--- start of Records for the task ---

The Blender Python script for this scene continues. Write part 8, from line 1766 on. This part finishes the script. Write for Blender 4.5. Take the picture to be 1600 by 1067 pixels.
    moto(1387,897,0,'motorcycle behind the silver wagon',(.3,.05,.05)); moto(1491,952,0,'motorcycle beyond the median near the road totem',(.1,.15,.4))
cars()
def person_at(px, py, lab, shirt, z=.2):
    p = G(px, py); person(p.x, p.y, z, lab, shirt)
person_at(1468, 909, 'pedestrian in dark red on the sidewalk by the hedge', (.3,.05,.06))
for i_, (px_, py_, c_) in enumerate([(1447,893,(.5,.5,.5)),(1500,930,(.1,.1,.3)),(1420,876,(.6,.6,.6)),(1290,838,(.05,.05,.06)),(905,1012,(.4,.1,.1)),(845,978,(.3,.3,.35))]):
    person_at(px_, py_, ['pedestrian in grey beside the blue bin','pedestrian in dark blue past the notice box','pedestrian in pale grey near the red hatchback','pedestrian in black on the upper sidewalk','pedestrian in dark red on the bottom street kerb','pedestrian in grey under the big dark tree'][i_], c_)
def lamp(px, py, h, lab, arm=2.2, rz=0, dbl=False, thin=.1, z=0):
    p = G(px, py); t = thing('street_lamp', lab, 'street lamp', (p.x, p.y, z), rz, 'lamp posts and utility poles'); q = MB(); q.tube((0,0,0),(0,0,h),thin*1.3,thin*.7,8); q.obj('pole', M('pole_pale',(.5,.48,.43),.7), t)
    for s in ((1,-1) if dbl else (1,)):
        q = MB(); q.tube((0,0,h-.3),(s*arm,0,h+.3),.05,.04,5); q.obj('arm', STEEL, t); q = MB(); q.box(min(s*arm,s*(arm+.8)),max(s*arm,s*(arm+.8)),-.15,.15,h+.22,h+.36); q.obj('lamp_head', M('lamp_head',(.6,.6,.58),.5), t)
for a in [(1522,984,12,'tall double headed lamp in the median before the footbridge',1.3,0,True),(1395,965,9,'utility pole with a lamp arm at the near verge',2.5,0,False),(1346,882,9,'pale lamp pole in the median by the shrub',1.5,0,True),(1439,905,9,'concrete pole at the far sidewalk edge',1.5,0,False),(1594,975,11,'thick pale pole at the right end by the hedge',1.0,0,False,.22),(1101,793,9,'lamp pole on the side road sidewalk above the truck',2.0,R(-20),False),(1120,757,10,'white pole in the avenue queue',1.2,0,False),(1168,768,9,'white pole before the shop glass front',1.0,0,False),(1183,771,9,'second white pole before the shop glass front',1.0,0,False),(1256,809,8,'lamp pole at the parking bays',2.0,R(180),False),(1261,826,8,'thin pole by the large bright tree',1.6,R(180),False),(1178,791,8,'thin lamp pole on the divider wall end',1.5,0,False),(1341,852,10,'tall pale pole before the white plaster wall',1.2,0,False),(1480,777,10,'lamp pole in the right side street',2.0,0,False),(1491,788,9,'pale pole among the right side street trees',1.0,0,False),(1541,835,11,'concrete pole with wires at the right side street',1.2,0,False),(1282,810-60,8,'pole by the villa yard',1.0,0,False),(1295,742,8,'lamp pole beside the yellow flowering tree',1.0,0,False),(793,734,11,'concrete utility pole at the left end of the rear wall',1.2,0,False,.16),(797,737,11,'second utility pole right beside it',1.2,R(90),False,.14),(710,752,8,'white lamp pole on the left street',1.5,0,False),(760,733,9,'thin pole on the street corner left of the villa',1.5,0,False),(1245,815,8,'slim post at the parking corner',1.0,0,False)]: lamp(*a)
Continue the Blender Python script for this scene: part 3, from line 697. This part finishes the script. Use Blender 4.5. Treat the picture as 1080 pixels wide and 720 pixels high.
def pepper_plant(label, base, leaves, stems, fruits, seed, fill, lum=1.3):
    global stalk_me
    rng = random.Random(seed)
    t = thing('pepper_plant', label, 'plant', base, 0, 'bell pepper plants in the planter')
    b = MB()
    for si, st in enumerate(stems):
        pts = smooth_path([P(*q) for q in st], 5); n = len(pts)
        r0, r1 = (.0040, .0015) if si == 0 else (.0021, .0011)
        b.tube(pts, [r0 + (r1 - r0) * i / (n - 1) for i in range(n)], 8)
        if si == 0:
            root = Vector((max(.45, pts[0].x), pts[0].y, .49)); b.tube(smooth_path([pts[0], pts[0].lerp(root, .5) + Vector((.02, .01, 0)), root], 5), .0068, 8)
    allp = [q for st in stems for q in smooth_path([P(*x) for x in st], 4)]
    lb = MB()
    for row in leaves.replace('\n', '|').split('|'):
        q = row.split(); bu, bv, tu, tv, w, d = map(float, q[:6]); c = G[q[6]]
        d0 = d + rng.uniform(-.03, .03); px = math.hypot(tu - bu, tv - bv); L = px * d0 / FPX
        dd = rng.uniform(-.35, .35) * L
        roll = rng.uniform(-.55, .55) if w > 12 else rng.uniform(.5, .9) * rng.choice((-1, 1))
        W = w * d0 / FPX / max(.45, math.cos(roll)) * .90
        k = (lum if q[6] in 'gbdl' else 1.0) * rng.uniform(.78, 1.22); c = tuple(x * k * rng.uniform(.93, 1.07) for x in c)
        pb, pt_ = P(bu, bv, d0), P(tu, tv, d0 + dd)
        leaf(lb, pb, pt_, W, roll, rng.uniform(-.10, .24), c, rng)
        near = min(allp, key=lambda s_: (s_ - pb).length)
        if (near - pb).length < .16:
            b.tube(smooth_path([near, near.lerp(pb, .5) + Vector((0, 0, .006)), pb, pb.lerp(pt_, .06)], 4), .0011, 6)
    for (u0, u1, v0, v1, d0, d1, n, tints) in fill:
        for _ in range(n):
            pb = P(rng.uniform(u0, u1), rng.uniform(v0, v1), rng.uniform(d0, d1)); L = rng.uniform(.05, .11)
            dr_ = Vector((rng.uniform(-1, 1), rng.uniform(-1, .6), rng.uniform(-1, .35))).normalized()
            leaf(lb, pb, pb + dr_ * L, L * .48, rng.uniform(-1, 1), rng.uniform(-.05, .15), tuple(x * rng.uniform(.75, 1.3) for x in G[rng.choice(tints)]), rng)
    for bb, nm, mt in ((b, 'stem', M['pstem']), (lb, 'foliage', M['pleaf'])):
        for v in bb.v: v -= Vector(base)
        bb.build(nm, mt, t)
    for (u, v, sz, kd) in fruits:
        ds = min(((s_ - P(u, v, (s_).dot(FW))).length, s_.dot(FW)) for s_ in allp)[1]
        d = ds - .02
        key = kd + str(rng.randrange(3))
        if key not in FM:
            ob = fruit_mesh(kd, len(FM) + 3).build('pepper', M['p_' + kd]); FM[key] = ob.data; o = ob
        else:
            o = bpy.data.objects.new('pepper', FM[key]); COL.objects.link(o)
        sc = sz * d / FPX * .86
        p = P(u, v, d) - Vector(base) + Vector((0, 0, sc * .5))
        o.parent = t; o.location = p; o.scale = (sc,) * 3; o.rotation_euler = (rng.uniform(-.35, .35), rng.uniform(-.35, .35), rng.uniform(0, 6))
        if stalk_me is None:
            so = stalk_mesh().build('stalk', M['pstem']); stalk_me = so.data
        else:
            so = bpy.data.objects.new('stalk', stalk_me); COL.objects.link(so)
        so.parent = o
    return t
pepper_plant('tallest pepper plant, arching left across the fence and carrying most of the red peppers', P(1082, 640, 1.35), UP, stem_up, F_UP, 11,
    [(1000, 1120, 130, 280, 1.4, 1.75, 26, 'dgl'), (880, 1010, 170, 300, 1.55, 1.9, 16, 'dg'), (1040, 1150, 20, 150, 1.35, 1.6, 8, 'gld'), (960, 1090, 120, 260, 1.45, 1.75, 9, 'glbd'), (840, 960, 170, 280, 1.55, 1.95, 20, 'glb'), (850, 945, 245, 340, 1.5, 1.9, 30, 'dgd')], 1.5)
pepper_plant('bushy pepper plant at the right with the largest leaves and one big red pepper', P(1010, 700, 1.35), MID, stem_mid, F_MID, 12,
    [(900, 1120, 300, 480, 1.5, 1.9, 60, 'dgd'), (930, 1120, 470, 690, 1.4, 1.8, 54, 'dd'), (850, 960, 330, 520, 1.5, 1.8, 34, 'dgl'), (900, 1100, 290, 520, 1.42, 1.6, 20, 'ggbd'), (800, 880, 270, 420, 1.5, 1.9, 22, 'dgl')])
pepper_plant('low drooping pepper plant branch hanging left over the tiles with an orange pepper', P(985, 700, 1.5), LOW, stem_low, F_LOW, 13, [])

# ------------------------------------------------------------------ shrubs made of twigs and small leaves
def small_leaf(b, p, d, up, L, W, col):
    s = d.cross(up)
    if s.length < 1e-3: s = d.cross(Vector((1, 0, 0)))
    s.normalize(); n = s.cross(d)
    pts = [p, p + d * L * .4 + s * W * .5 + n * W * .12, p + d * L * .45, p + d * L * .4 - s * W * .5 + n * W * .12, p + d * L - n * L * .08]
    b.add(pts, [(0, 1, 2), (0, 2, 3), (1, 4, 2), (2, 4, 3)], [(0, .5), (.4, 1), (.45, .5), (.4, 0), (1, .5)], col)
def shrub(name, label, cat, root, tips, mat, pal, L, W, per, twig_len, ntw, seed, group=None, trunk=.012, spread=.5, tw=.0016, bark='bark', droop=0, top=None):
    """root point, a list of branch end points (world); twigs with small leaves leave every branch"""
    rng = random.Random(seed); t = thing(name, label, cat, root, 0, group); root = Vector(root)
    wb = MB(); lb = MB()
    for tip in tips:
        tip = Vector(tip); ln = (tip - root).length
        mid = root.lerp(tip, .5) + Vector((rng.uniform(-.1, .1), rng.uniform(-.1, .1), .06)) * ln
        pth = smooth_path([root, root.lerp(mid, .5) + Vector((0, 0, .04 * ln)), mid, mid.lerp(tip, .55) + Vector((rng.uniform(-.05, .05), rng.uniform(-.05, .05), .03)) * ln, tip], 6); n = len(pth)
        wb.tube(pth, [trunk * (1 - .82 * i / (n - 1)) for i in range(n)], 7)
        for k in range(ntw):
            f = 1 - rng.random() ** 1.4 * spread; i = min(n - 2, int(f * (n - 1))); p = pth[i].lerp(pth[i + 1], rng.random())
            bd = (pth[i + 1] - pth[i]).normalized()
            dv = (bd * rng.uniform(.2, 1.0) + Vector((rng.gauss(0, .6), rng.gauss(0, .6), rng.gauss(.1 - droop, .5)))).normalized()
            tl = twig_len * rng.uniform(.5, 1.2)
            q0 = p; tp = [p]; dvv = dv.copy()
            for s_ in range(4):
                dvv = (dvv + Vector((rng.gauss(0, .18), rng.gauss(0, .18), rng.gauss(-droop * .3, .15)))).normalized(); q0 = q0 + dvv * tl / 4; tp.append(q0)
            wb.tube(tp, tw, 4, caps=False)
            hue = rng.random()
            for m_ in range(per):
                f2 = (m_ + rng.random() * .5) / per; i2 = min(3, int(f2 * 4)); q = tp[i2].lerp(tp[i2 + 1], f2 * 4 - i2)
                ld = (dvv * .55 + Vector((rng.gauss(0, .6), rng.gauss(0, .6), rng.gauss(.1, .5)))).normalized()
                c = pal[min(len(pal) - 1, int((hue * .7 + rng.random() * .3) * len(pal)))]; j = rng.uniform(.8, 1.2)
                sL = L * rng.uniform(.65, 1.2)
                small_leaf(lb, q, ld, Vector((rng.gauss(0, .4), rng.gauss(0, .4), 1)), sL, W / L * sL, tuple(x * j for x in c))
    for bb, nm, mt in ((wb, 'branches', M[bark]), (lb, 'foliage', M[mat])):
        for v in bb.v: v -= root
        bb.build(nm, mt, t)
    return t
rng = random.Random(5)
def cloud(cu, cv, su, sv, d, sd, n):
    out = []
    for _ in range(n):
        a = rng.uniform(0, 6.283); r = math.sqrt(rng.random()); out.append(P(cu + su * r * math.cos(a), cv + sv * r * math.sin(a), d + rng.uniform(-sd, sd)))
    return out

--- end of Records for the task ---

*Objective*. Exactly reproduce the lines that run from the line bearing "k = (lum if" through the line bearing "pb, pt_ = P(bu, bv, d0), P(tu, tv, d0", with both end lines included.

*The output*.
        k = (lum if q[6] in 'gbdl' else 1.0) * rng.uniform(.78, 1.22); c = tuple(x * k * rng.uniform(.93, 1.07) for x in c)
        pb, pt_ = P(bu, bv, d0), P(tu, tv, d0 + dd)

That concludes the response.